Voilà une approche débordante de vie, d’angoisse, d’impatiente ardeur… l’âpreté éloquente et remarquablement articulée des instruments d’époque redonne vie aux symphonies de Schubert, grand disciple de Beethoven et auteur majeur enfin reconnu de la Vienne du romantisme naissant.
En plus de la clarté et de la transparence, Jos van Immerseel réalise un travail d’orfèvre sur les couleurs et les étagements de timbres (cuivres, bois, cordes)… sur les tempos, les accents, les phrasés… abolissant tout ce qu’avait produit l’édition de Brahms (1884), pionnier dans la redécouverte de Schubert, mais parfois se hasardant dans de discutables révisions du matériel original. Le caractère inachevé des 6 Symphonies relance constamment le débat sur leur juste proportion et l’effectif requis pour les jouer: seuls deux mouvements sont totalement écrits (ceux de la D 759: l’Inachevée justement… qui donc est la plus aboutie!).

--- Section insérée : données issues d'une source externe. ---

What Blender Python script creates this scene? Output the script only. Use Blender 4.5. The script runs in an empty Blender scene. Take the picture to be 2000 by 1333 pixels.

La réalisation de la Grande (D 944) est d’un apport remarquable: tout l’équilibre et la science des instruments retrouvés s’y déploient avec relief et une manière d’évidence « organique ». Le chant des cuivres et les bois en particulier se révèle captivant. Associé à la précision des tempi, la valeur individualisée des instruments gagne en profondeur et en acuité, en ne perdant jamais la tension ni l’allant de la motricité.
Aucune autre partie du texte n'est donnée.